◆ **Source data**

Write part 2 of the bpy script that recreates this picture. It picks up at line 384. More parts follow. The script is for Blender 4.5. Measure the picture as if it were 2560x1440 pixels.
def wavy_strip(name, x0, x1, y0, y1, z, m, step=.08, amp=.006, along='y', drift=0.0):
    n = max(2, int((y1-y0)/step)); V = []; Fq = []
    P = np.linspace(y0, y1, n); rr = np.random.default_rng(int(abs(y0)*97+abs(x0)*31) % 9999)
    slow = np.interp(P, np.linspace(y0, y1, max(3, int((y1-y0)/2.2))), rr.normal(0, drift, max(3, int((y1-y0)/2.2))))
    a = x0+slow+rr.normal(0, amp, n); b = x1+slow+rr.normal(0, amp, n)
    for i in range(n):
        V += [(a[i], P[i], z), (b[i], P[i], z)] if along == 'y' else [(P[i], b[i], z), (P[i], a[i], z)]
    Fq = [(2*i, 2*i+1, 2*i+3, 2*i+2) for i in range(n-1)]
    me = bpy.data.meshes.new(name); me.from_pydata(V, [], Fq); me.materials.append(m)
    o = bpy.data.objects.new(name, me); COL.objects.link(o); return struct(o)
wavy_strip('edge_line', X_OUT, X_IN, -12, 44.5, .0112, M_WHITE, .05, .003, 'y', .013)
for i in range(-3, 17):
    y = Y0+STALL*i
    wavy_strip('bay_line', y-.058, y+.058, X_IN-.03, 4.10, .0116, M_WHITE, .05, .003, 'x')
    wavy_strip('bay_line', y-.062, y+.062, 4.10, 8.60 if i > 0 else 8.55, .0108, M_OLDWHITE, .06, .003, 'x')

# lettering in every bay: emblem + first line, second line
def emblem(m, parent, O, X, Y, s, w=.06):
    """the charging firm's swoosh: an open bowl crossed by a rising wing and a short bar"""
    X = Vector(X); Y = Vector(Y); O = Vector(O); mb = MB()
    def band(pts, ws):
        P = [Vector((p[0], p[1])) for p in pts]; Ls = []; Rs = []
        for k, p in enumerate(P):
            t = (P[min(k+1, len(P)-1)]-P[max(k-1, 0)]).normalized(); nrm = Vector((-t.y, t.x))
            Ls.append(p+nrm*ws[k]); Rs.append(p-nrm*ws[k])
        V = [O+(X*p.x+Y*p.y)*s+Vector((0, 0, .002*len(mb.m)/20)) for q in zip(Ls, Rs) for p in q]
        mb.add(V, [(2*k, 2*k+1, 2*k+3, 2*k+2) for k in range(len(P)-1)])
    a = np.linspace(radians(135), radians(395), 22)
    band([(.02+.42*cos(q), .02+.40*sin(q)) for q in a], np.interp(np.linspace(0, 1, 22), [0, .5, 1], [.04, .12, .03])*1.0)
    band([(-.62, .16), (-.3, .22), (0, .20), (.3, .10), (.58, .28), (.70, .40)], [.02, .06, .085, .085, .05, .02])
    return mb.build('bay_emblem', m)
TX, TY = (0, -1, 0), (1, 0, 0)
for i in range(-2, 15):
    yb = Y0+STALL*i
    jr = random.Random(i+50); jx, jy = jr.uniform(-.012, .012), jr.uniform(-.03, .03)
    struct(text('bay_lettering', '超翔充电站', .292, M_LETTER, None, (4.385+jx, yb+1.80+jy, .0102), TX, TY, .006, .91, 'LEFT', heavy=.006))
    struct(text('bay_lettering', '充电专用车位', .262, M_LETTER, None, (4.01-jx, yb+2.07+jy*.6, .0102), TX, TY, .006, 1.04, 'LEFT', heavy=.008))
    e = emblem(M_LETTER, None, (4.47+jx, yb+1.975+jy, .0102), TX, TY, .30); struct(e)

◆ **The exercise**
Reproduce the material in full, with no word added or dropped.

◆ **Response for this exercise**
Write part 2 of the bpy script that recreates this picture. It picks up at line 384. More parts follow. The script is for Blender 4.5. Measure the picture as if it were 2560x1440 pixels.
def wavy_strip(name, x0, x1, y0, y1, z, m, step=.08, amp=.006, along='y', drift=0.0):
    n = max(2, int((y1-y0)/step)); V = []; Fq = []
    P = np.linspace(y0, y1, n); rr = np.random.default_rng(int(abs(y0)*97+abs(x0)*31) % 9999)
    slow = np.interp(P, np.linspace(y0, y1, max(3, int((y1-y0)/2.2))), rr.normal(0, drift, max(3, int((y1-y0)/2.2))))
    a = x0+slow+rr.normal(0, amp, n); b = x1+slow+rr.normal(0, amp, n)
    for i in range(n):
        V += [(a[i], P[i], z), (b[i], P[i], z)] if along == 'y' else [(P[i], b[i], z), (P[i], a[i], z)]
    Fq = [(2*i, 2*i+1, 2*i+3, 2*i+2) for i in range(n-1)]
    me = bpy.data.meshes.new(name); me.from_pydata(V, [], Fq); me.materials.append(m)
    o = bpy.data.objects.new(name, me); COL.objects.link(o); return struct(o)
wavy_strip('edge_line', X_OUT, X_IN, -12, 44.5, .0112, M_WHITE, .05, .003, 'y', .013)
for i in range(-3, 17):
    y = Y0+STALL*i
    wavy_strip('bay_line', y-.058, y+.058, X_IN-.03, 4.10, .0116, M_WHITE, .05, .003, 'x')
    wavy_strip('bay_line', y-.062, y+.062, 4.10, 8.60 if i > 0 else 8.55, .0108, M_OLDWHITE, .06, .003, 'x')

# lettering in every bay: emblem + first line, second line
def emblem(m, parent, O, X, Y, s, w=.06):
    """the charging firm's swoosh: an open bowl crossed by a rising wing and a short bar"""
    X = Vector(X); Y = Vector(Y); O = Vector(O); mb = MB()
    def band(pts, ws):
        P = [Vector((p[0], p[1])) for p in pts]; Ls = []; Rs = []
        for k, p in enumerate(P):
            t = (P[min(k+1, len(P)-1)]-P[max(k-1, 0)]).normalized(); nrm = Vector((-t.y, t.x))
            Ls.append(p+nrm*ws[k]); Rs.append(p-nrm*ws[k])
        V = [O+(X*p.x+Y*p.y)*s+Vector((0, 0, .002*len(mb.m)/20)) for q in zip(Ls, Rs) for p in q]
        mb.add(V, [(2*k, 2*k+1, 2*k+3, 2*k+2) for k in range(len(P)-1)])
    a = np.linspace(radians(135), radians(395), 22)
    band([(.02+.42*cos(q), .02+.40*sin(q)) for q in a], np.interp(np.linspace(0, 1, 22), [0, .5, 1], [.04, .12, .03])*1.0)
    band([(-.62, .16), (-.3, .22), (0, .20), (.3, .10), (.58, .28), (.70, .40)], [.02, .06, .085, .085, .05, .02])
    return mb.build('bay_emblem', m)
TX, TY = (0, -1, 0), (1, 0, 0)
for i in range(-2, 15):
    yb = Y0+STALL*i
    jr = random.Random(i+50); jx, jy = jr.uniform(-.012, .012), jr.uniform(-.03, .03)
    struct(text('bay_lettering', '超翔充电站', .292, M_LETTER, None, (4.385+jx, yb+1.80+jy, .0102), TX, TY, .006, .91, 'LEFT', heavy=.006))
    struct(text('bay_lettering', '充电专用车位', .262, M_LETTER, None, (4.01-jx, yb+2.07+jy*.6, .0102), TX, TY, .006, 1.04, 'LEFT', heavy=.008))
    e = emblem(M_LETTER, None, (4.47+jx, yb+1.975+jy, .0102), TX, TY, .30); struct(e)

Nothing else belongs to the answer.